Collected data:
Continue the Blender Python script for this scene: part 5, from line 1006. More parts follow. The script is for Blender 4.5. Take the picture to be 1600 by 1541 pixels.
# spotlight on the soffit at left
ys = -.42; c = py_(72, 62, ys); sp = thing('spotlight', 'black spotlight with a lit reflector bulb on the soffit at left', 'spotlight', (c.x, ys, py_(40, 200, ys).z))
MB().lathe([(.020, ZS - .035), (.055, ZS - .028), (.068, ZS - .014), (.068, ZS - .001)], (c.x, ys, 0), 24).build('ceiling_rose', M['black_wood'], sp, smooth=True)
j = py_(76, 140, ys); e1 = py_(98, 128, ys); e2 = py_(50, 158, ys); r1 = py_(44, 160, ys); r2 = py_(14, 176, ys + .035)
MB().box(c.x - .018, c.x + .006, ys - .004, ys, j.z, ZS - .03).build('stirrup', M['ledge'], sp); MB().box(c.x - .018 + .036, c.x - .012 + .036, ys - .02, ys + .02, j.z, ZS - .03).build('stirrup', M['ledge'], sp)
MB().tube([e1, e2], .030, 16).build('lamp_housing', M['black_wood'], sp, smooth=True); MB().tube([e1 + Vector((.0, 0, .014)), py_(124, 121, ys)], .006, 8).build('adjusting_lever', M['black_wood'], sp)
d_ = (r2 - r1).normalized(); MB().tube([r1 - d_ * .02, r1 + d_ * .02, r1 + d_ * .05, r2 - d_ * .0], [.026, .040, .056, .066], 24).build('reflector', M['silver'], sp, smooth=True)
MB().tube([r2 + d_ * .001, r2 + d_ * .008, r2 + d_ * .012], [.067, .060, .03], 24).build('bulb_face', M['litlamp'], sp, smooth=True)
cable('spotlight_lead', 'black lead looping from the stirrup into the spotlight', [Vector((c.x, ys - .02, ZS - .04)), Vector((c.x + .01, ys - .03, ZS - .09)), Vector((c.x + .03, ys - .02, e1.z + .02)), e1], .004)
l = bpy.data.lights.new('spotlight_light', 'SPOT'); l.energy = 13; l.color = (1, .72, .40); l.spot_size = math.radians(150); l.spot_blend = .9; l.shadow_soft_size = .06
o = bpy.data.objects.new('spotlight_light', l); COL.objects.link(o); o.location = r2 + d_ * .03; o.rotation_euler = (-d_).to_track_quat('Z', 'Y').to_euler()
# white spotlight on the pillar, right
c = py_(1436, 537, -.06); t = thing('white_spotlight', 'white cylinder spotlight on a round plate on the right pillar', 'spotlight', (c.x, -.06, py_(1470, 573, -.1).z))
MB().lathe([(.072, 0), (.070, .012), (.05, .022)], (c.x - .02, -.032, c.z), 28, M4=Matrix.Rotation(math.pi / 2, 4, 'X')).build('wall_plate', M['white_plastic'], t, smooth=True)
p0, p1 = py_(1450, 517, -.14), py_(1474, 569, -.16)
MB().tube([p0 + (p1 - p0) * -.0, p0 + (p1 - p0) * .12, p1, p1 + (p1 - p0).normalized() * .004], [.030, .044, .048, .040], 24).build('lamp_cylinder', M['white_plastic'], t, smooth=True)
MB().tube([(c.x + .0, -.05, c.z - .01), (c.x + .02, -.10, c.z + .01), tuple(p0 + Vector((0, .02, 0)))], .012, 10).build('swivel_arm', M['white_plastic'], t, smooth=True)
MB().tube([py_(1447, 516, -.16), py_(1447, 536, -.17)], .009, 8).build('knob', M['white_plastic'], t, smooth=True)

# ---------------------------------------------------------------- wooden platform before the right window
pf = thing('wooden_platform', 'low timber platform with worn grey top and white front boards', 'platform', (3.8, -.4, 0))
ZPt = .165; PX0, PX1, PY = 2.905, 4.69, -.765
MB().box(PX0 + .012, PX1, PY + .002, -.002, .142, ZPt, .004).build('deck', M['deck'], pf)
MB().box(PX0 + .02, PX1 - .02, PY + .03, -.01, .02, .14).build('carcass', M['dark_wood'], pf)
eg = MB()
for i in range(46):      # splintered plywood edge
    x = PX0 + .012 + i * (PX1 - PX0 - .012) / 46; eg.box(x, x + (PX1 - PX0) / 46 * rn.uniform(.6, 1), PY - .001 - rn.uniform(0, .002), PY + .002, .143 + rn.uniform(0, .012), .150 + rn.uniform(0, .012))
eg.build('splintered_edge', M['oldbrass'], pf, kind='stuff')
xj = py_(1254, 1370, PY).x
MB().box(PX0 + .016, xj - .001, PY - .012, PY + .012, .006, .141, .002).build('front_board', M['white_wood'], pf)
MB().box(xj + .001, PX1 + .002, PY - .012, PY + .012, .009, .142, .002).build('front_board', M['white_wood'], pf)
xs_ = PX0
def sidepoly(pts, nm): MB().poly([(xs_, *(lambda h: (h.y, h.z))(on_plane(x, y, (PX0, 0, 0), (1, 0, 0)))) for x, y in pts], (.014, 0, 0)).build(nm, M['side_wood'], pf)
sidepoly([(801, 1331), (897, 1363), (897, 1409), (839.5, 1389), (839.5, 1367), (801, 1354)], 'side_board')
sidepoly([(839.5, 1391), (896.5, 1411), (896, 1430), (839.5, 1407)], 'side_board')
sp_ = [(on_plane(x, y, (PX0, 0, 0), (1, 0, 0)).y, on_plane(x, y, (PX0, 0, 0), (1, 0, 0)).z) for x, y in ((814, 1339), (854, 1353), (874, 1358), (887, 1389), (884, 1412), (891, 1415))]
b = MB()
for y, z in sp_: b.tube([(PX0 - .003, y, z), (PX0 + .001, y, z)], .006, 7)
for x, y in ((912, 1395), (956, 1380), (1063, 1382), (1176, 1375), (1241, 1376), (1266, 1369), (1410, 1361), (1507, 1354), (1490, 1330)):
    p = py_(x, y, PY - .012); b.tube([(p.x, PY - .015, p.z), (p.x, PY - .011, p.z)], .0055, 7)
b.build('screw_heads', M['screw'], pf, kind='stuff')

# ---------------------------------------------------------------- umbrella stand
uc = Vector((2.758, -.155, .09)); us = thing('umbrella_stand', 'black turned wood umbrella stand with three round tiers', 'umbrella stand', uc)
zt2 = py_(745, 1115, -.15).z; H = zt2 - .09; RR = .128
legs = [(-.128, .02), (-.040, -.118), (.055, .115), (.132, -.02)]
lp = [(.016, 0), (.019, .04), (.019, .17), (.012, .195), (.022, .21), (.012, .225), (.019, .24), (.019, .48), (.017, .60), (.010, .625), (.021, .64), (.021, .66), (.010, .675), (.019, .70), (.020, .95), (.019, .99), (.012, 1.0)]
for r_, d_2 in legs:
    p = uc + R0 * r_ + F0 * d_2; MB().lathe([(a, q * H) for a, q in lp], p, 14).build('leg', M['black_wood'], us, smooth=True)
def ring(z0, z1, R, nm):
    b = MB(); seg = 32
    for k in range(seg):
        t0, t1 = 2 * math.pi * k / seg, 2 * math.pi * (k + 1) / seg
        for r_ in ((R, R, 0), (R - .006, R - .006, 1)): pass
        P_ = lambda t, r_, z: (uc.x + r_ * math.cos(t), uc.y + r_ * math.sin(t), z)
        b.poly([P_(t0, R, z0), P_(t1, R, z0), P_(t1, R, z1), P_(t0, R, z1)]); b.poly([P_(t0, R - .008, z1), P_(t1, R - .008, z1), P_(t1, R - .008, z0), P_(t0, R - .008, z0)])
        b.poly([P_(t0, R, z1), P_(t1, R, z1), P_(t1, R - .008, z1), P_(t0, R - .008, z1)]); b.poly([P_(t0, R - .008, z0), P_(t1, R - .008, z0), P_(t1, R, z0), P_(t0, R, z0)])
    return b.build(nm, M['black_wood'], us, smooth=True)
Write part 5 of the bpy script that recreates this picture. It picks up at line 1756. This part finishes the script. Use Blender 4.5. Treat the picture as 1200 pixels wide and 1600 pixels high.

■ WRITTEN TASK: In the records above, find each line with the word "part" and copy it.

■ EXERCISE RESPONSE:
Continue the Blender Python script for this scene: part 5, from line 1006. More parts follow. The script is for Blender 4.5. Take the picture to be 1600 by 1541 pixels.
Write part 5 of the bpy script that recreates this picture. It picks up at line 1756. This part finishes the script. Use Blender 4.5. Treat the picture as 1200 pixels wide and 1600 pixels high.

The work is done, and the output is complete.